Remember what ESPN radio noisemaker Colin Cowherd said about Sean Taylor after his death? If you need a reminder, here you go:
Sean Taylor, great player has a history of really really bad judgment, really really bad judgment. Cops, assault, spitting, DUI. I’m supposed to believe his judgment got significantly better in two years, from horrible to fantastic? ‘But Colin he cleaned up his act.’ Well yeah, just because you clean the rug doesn’t mean you got everything out. Sometimes you’ve got stains, stuff so deep it never ever leaves....Just because somebody cleans the rugs doesn’t mean there aren’t stains. No matter what those commercials, OxiClean, tell you on cable TV, some stains you can’t get out. And if you have bad judgment for 23 years of your life, even if you clean it up, your judgment doesn’t get great over night.

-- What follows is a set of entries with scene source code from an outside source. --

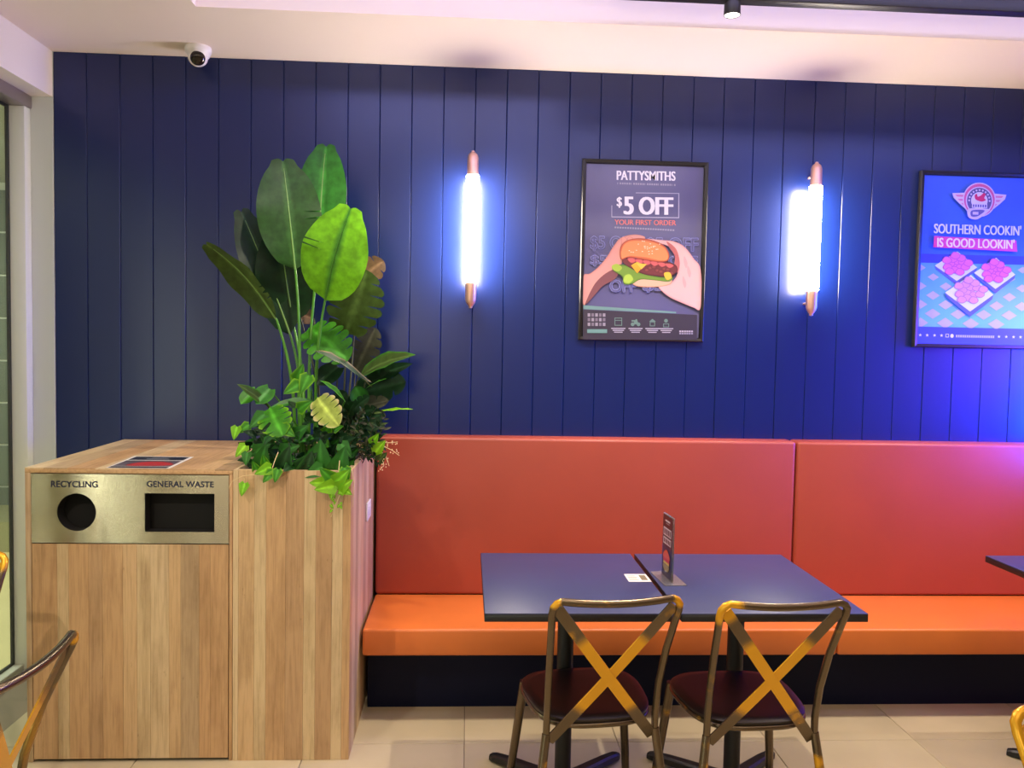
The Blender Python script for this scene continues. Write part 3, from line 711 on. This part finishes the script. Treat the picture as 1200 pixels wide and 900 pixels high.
cd = thing('table_card', 'small white printed card lying on the left table beside the seam', 'card', (.607, 2.76, .7505))
box('card_sheet', (-.042, .036, -.045, .047, 0, .0006), PLAST, cd)
K = Art(lambda x, y: (-.042+x*.078, -.045+y*.092)); INKD = (70, 70, 60)
K.rect(.62, .2, .9, .85, (120, 116, 90)); 
for r in range(4): K.rect(.08, .2+r*.17, .5-.05*(r % 2), .26+r*.17, (168, 164, 140))
ko = K.build('print', cd); ko.data.transform(Matrix.Rotation(-PI/2, 4, 'X')); ko.location = (0, 0, .0007)

# ================================================================== CHAIRS
def make_chair(label, loc, rz, seed, gold):
    t = thing('cross_back_chair', label, 'chair', loc, rz, 'metal cross back chairs')
    M = worn_metal('worn_gunmetal', seed, gold)
    zt, yt, xt = .848, -.318, .186
    # back frame: up one side, round the corner, across with a slight dip, down the other
    def side(s):
        return [(s*.166, -.185, .40), (s*.165, -.187, .46), (s*.167, -.205, .56), (s*.173, -.245, .68), (s*.180, -.288, .775), (s*.1835, -.305, .812),
                (s*(xt-.004), -.3135, .831), (s*(xt-.013), -.317, .843), (s*(xt-.028), -.318, .849)]
    top_ = [(x, -.318-.014*(1-(x/.16)**2), .849-.007*(1-(x/.158)**2)) for x in (-.12, -.08, -.04, 0, .04, .08, .12)]
    pts = side(-1)+top_+side(1)[::-1]
    tube('back_frame', pts, .0108, M, t, 12)
    # cross straps
    def strap(s, off):
        a = Vector((s*.168, -.308, .826)); b = Vector((-s*.158, -.184, .392))
        bm = bmesh.new(); n = 12; rings = []
        d = (b-a).normalized()
        for i in range(n+1):
            u = i/n; c = a.lerp(b, u); bow = .022*math.sin(PI*u)
            nrm = Vector((0, -.96, -.27)); c = c + nrm*(bow*.3+off*math.sin(PI*u)**.5 if u not in (0, 1) else 0)
            w = d.cross(nrm).normalized()*.0165
            rings.append([bm.verts.new(c+w+nrm*.002), bm.verts.new(c-w+nrm*.002), bm.verts.new(c-w-nrm*.002), bm.verts.new(c+w-nrm*.002)])
        for p, q in zip(rings, rings[1:]):
            for k in range(4): bm.faces.new((p[k], p[(k+1) % 4], q[(k+1) % 4], q[k]))
        bm.faces.new(rings[0][::-1]); bm.faces.new(rings[-1]); bm_obj('cross_strap', bm, M, t)
    strap(-1, .004); strap(1, -.001)
    # seat: dished pan with a tube rim under it
    def outline(k_, grow=0):
        a = 2*PI*k_; c, s = math.cos(a), math.sin(a); e = .62
        xx = math.copysign(abs(c)**e, c); yy = math.copysign(abs(s)**e, s)
        wdt = .188+.016*yy + grow
        return xx*wdt, yy*(.187+grow)-.006
    n = 40; bm = bmesh.new(); rings = []
    for (g, z) in ((-.006, .440), (0, .444), (.001, .452), (-.006, .458), (-.03, .459), (-.09, .455)):
        rings.append([bm.verts.new((*outline(k/n, g), z)) for k in range(n)])
    for p, q in zip(rings, rings[1:]):
        for k in range(n): bm.faces.new((p[k], p[(k+1) % n], q[(k+1) % n], q[k]))
    bm.faces.new(rings[0][::-1]); bm.faces.new(rings[-1]); bm_obj('seat', bm, SEAT, t, True)
    rim = [(*outline(k/n, -.004), .434) for k in range(n+1)]
    bm = bmesh.new(); add_tube(bm, rim, .0085, 8, cap=False); bm_obj('seat_rim', bm, M, t, True)
    # legs: two behind carry on from the back frame, two in front splay outward
    def leg(pts, r0, r1):
        m_ = len(pts); tube('leg', pts, [r0+(r1-r0)*i/(m_-1) for i in range(m_)], M, t, 10)
    for s in (-1, 1):
        leg([(s*.166, -.186, .415), (s*.176, -.196, .34), (s*.195, -.222, .17), (s*.212, -.248, .008)], .0125, .0150)
        leg([(s*.168, .150, .432), (s*.176, .160, .36), (s*.196, .182, .17), (s*.212, .205, .008)], .0165, .0125)
        lathe('foot_cap', [(.0165, 0), (.0165, .014), (.013, .016)], (s*.212, -.248, 0), BLACK, t, n=12)
        lathe('foot_cap', [(.0150, 0), (.0150, .014), (.012, .016)], (s*.212, .205, 0), BLACK, t, n=12)
    tube('brace', [(-.150, .0, .428), (.150, .0, .428)], .007, M, t, 8)
    return t
CL, CR = (-.176, -.315, .838), (.176, -.315, .838)
make_chair('dark metal cross back chair with yellow worn cross below the seam of the two tables', (.395, 2.526, 0), math.radians(6.5), 1, [((.183, -.315, .848), .030), ((-.180, -.315, .848), .022), ((-.17, -.19, .33), .022)])
make_chair('dark metal cross back chair with gold left corner at right table', (.878, 2.50, 0), math.radians(3), 2, [(CL, .06), ((.17, -.19, .33), .03), ((-.17, -.19, .33), .022)])
make_chair('gold cornered metal chair cut off by the right frame edge', (1.325, 1.235, 0), math.radians(191), 3, [(CR, .26), (CL, .1)])
make_chair('metal cross back chair in front of the bin, turned toward the glass', (-1.235, 1.785, 0), math.radians(90), 4, [(CR, .022), (CL, .022), ((0, -.27, .6), .19)])
make_chair('metal chair nearest the glass shopfront, only its gold corner in view', (-1.640, 2.345, 0), math.radians(180), 5, [(CL, .05), (CR, .05)])

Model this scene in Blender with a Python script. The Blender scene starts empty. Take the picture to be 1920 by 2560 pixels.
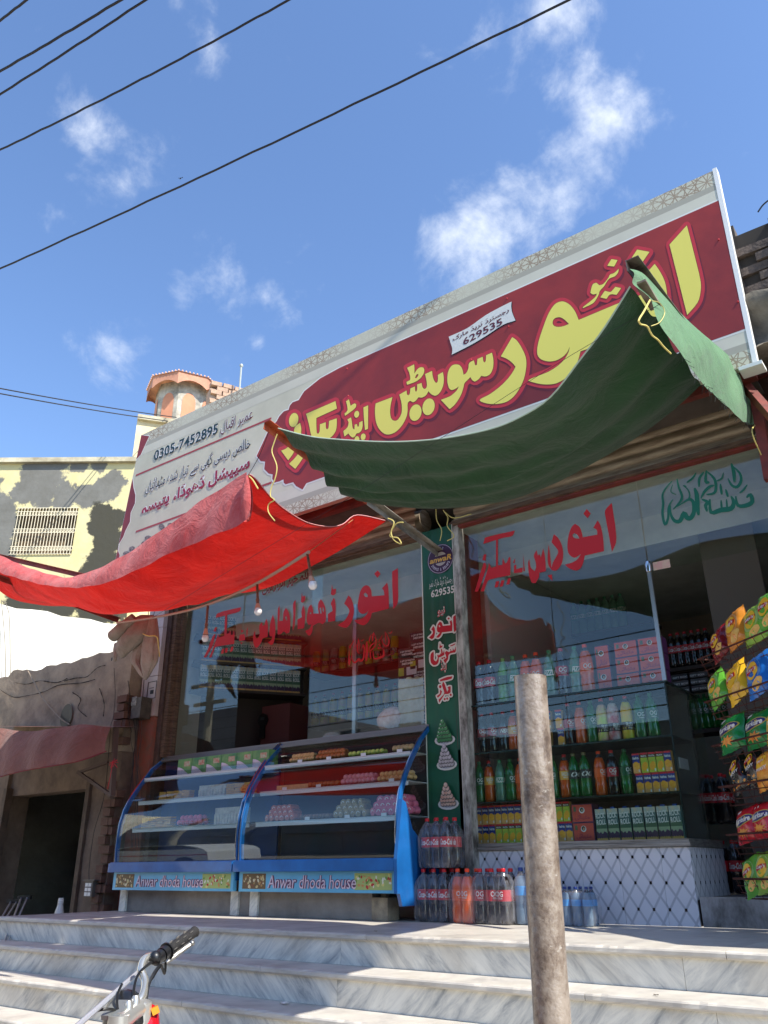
import bpy, math, random
import numpy as np
import unicodedata
from mathutils import Vector, Matrix
from mathutils.geometry import delaunay_2d_cdt
random.seed(7)
SC = bpy.context.scene
COL = SC.collection
R = math.radians
# ------------------------------------------------------------------ camera, sky, sun, exposure
F = 2036.0
PITCH, YAW, ROLL = R(23.73), R(36.52), R(.363)
EYE = Vector((0, 0, .33))
def cam_axes():
    cy, sy, cp, sp = math.cos(YAW), math.sin(YAW), math.cos(PITCH), math.sin(PITCH)
    f = Vector((-sy*cp, cy*cp, sp)); r = Vector((cy, sy, 0)); d = -r.cross(f)
    c, s = math.cos(ROLL), math.sin(ROLL)
    return c*r+s*d, -s*r+c*d, f
AX, AD, AF = cam_axes()
cam = bpy.data.objects.new('camera', bpy.data.cameras.new('camera')); COL.objects.link(cam)
cam.data.sensor_fit = 'VERTICAL'; cam.data.sensor_height = 24; cam.data.lens = F/2560*24
cam.data.clip_start = .05; cam.data.clip_end = 2000
cam.matrix_world = Matrix.Translation(EYE) @ Matrix((AX, -AD, -AF)).transposed().to_4x4()
SC.camera = cam
SUN_EL, SUN_AZ = 49.0, 83.0       # azimuth measured from -y (towards the street) to +x
sx = math.cos(R(SUN_EL))*math.sin(R(SUN_AZ)); sy_ = -math.cos(R(SUN_EL))*math.cos(R(SUN_AZ)); sz = math.sin(R(SUN_EL))
sun = bpy.data.objects.new('sun', bpy.data.lights.new('sun', 'SUN')); COL.objects.link(sun)
sun.data.energy = 3.7; sun.data.angle = R(.53); sun.data.color = (1, .95, .86)
sun.rotation_euler = Vector((sx, sy_, sz)).to_track_quat('Z', 'Y').to_euler()
SC.view_settings.view_transform = 'Standard'; SC.view_settings.look = 'None'
SC.view_settings.exposure = 1.1; SC.view_settings.gamma = 1; SC.view_settings.use_curve_mapping = False
SC.render.engine = 'CYCLES'
SC.cycles.max_bounces = 8; SC.cycles.transparent_max_bounces = 24; SC.cycles.glossy_bounces = 5
SC.cycles.sample_clamp_indirect = 6
SC.cycles.use_denoising = True
def ray(x, y):
    return AX*((x-960)/F) + AD*((y-1280)/F) + AF
def PY(x, y, Y):                       # point of the plane y=Y seen at photo pixel x,y
    r = ray(x, y); return EYE + r*(Y/r.y)
def PX(x, y, X):
    r = ray(x, y); return EYE + r*(X/r.x)
def PN(x, y, p0, n):
    r = ray(x, y); return EYE + r*((Vector(p0)-EYE).dot(n)/r.dot(n))
world = bpy.data.worlds.new('World'); SC.world = world; world.use_nodes = True
def build_sky():
    nt = world.node_tree; N = nt.nodes; L = nt.links; N.clear()
    out = N.new('ShaderNodeOutputWorld'); bg = N.new('ShaderNodeBackground'); bg.inputs[1].default_value = .125
    sky = N.new('ShaderNodeTexSky'); sky.sky_type = 'NISHITA'; sky.sun_disc = False
    sky.sun_elevation = R(SUN_EL); sky.sun_rotation = math.atan2(sx, sy_)
    sky.air_density = 1.0; sky.dust_density = .35; sky.ozone_density = 3.2; sky.altitude = 200
    hs = N.new('ShaderNodeHueSaturation'); hs.inputs['Saturation'].default_value = 1.06; hs.inputs['Hue'].default_value = .503; hs.inputs['Value'].default_value = 1.08; L.new(sky.outputs[0], hs.inputs['Color'])
    tc = N.new('ShaderNodeTexCoord')
    def math_(op, a, b=None, c=None):
        n = N.new('ShaderNodeMath'); n.operation = op
        for i, v in enumerate((a, b, c)):
            if v is None: continue
            if isinstance(v, (int, float)): n.inputs[i].default_value = v
            else: L.new(v, n.inputs[i])
        return n.outputs[0]
    n1 = N.new('ShaderNodeTexNoise'); n1.inputs['Scale'].default_value = 9; n1.inputs['Detail'].default_value = 14
    n1.inputs['Roughness'].default_value = .61; n1.inputs['Distortion'].default_value = .22
    n2 = N.new('ShaderNodeTexNoise'); n2.inputs['Scale'].default_value = 1.7; n2.inputs['Detail'].default_value = 4
    L.new(tc.outputs['Generated'], n1.inputs[0]); L.new(tc.outputs['Generated'], n2.inputs[0])
    blobs = [(1090, 610, 90, .75), (1200, 600, 115, 1), (1300, 530, 120, 1), (1390, 470, 110, .95), (1470, 410, 90, .8), (1530, 310, 85, .9),
             (1500, 270, 60, .6), (1360, 60, 140, .75), (1280, 150, 120, .55), (1430, 120, 90, .5), (250, 330, 95, .62), (300, 270, 70, .45), (190, 420, 70, .5),
             (95, 510, 55, .6), (620, 650, 120, .42), (480, 740, 110, .55), (380, 800, 80, .5), (240, 830, 90, .42), (640, 865, 28, .6),
             (800, 560, 90, .3), (40, 900, 60, .45), (560, 900, 50, .4), (1560, 500, 70, .5), (1180, 40, 90, .3)]
    tot = None
    for x, y, rad, w in blobs:
        d = ray(x, y).normalized()
        vd = N.new('ShaderNodeVectorMath'); vd.operation = 'DISTANCE'; vd.inputs[1].default_value = d
        L.new(tc.outputs['Generated'], vd.inputs[0])
        t = math_('DIVIDE', vd.outputs['Value'], rad/F*1.12)
        t = math_('MULTIPLY', t, t); t = math_('MULTIPLY', t, -1.0); t = math_('EXPONENT', t); t = math_('MULTIPLY', t, w)
        tot = t if tot is None else math_('MAXIMUM', tot, t)
    # everywhere else: the same thin broken cloud
    gen = math_('MULTIPLY', math_('SUBTRACT', n2.outputs[0], .54), 1.0)
    tot = math_('MAXIMUM', tot, gen)
    m = math_('ADD', math_('MULTIPLY', tot, .85), math_('MULTIPLY_ADD', n1.outputs[0], 3.0, -1.72))
    mr = N.new('ShaderNodeMapRange'); mr.interpolation_type = 'SMOOTHSTEP'
    L.new(m, mr.inputs[0]); mr.inputs[1].default_value = .12; mr.inputs[2].default_value = 1.35; mr.inputs[4].default_value = .95
    mx = N.new('ShaderNodeMix'); mx.data_type = 'RGBA'
    L.new(mr.outputs[0], mx.inputs['Factor']); L.new(hs.outputs[0], mx.inputs['A']); mx.inputs['B'].default_value = (4.6, 4.85, 5.2, 1)
    L.new(mx.outputs['Result'], bg.inputs[0]); L.new(bg.outputs[0], out.inputs[0])
build_sky()
# ------------------------------------------------------------------ materials
def C(r, g, b):
    f = lambda v: (v/255/12.92) if v <= 10 else ((v/255+.055)/1.055)**2.4
    return (f(r), f(g), f(b), 1)
MATS = {}
def mat(name, col, rough=.6, metal=0, var=0, vscale=6, col2=None, bump=0, bscale=40, trans=0, coat=0, spec=None, stretch=None, transl=0):
    """plain colour, broken by two octaves of noise towards col2, with fine relief"""
    if name in MATS: return MATS[name]
    m = bpy.data.materials.new(name); m.use_nodes = True; MATS[name] = m
    nt = m.node_tree; N = nt.nodes; L = nt.links; b = N['Principled BSDF']
    if len(col) == 3: col = C(*col)
    b.inputs['Base Color'].default_value = col; b.inputs['Roughness'].default_value = rough; b.inputs['Metallic'].default_value = metal
    b.inputs['Transmission Weight'].default_value = trans; b.inputs['Coat Weight'].default_value = coat
    if spec is not None: b.inputs['Specular IOR Level'].default_value = spec
    tc = N.new('ShaderNodeTexCoord'); src = tc.outputs['Object']
    if stretch:
        mp = N.new('ShaderNodeMapping'); mp.inputs['Scale'].default_value = stretch; L.new(src, mp.inputs[0]); src = mp.outputs[0]
    if var or col2:
        n = N.new('ShaderNodeTexNoise'); n.inputs['Scale'].default_value = vscale; n.inputs['Detail'].default_value = 8; n.inputs['Roughness'].default_value = .65
        L.new(src, n.inputs[0])
        mr = N.new('ShaderNodeMapRange'); mr.inputs[1].default_value = .36; mr.inputs[2].default_value = .66; L.new(n.outputs[0], mr.inputs[0])
        mx = N.new('ShaderNodeMix'); mx.data_type = 'RGBA'; L.new(mr.outputs[0], mx.inputs['Factor'])
        c2 = (C(*col2) if len(col2) == 3 else col2) if col2 else tuple(min(1, c*(1-var)) for c in col[:3])+(1,)
        mx.inputs['A'].default_value = col; mx.inputs['B'].default_value = c2
        L.new(mx.outputs['Result'], b.inputs['Base Color'])
        m['csock'] = 1
    if bump:
        n = N.new('ShaderNodeTexNoise'); n.inputs['Scale'].default_value = bscale; n.inputs['Detail'].default_value = 6; L.new(src, n.inputs[0])
        bm = N.new('ShaderNodeBump'); bm.inputs['Strength'].default_value = min(1, bump); bm.inputs['Distance'].default_value = .01*max(1, bump); L.new(n.outputs[0], bm.inputs['Height']); L.new(bm.outputs[0], b.inputs['Normal'])
    if transl:
        tb = N.new('ShaderNodeBsdfTranslucent'); ms = N.new('ShaderNodeMixShader'); ms.inputs[0].default_value = transl
        tb.inputs[0].default_value = col
        out = N['Material Output']; L.new(b.outputs[0], ms.inputs[1]); L.new(tb.outputs[0], ms.inputs[2]); L.new(ms.outputs[0], out.inputs[0])
    return m
def ns(m):
    nt = m.node_tree; return nt.nodes, nt.links, nt.nodes['Principled BSDF']
def glass_mat(name, tint=(.93, .97, .95), refl=1.0):
    m = bpy.data.materials.new(name); m.use_nodes = True; N = m.node_tree.nodes; L = m.node_tree.links; N.clear()
    o = N.new('ShaderNodeOutputMaterial'); mx = N.new('ShaderNodeMixShader'); t = N.new('ShaderNodeBsdfTransparent'); g = N.new('ShaderNodeBsdfGlossy')
    g.inputs['Roughness'].default_value = .0; t.inputs[0].default_value = (*tint, 1); g.inputs[0].default_value = (refl, refl, refl, 1)
    fr = N.new('ShaderNodeFresnel'); geo = N.new('ShaderNodeNewGeometry'); mi = N.new('ShaderNodeMix'); mi.data_type = 'FLOAT'
    mi.inputs['A'].default_value = 1.52; mi.inputs['B'].default_value = 1/1.52; L.new(geo.outputs['Backfacing'], mi.inputs['Factor']); L.new(mi.outputs['Result'], fr.inputs[0])
    L.new(fr.outputs[0], mx.inputs[0]); L.new(t.outputs[0], mx.inputs[1]); L.new(g.outputs[0], mx.inputs[2]); L.new(mx.outputs[0], o.inputs[0])
    MATS[name] = m; return m
GLASS = glass_mat('window_glass'); GLASS2 = glass_mat('counter_glass', (.9, .97, .95)); FILM = glass_mat('shrink_film', (.8, .8, .8), 1)
WOOD = mat('old_wood', (110, 86, 66), .8, col2=(60, 46, 36), vscale=9, bump=.4, stretch=(1, 1, 8))
PLASTIC = lambda c, n: mat(n, c, .35)
BLK = mat('black', (14, 14, 15), .5)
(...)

Now, a few days after this speech, when it became clear that in this particular case Sean Taylor had not done anything wrong at all, Cowherd returned to the topic, and seemed to sort of admit he had been wrong
We are always opinionated and always aggressive and we think, on Sean Taylor, absolutely reasonable, though clearly at this point to some degree, wrong. And I’ve got no problems saying it. Well, I do have a problem saying it, I hate being wrong. Who likes being wrong? I don’t like being wrong.”
A good many Redskins fans, of course, never forgave Cowherd. But I always figured this was pure radio shtick, an effort to be typically controversial just to get people talking about him, even if it was in outraged tones.
But maybe I was wrong. Maybe Cowherd really believes in stains so deep you can't get ‘em out. Because he discussed the issue at length in the new ESPN oral history book, and he’s back to defending his original point of view.
“Now with the Sean Taylor thing, my superior, Mo Davenport, an African American, listened to it and had no problem with it. A lot of it was turned into a racial issue. ‘Insensitive.’ And I would say it again. Sean Taylor came out of the University of Miami with a reputation. I really leaned on African American journalists — Stephen A. Smith, Michael Wilbon — who were critical of him. This is a guy who had an SUV riddled with bullets several years earlier. His best friend told him, ‘Stay out of Miami.’ If you listen to my commentary and go to the Internet, it was warranted, it was reasonable, and yes, it could have been wrong. But I’m not in the business of reviewing everything before I talk about it. I’m in talk radio. A story breaks, I need an opinion. I’m not ESPN News.
I came out later and said, ‘Here are the facts. Here is the truth.’ I never really apologized. I came on the air and said, ‘Many of you were offended. You were offended by my tone or tenor. I understand it. That’s my Colin tenor. Some people love it. Some people hate it. But I’m not going to apologize for my tone. Go back and look at exactly what I said.’
One of the comments that bothered people — people said, ‘He turned his life around.’ And I came out and said, ‘Hey, a lot of times you clean the carpet, but you don’t get all the stains out.’ And people are like, ‘What does that mean?’ Well, just because you turn your life around doesn’t mean everybody else is going to accept your apology. I mean, Sean had made a lot of enemies in his life apparently.”
So, with three years to think about it, that’s what Cowherd came up with. Sean had made a lot of enemies in his life apparently.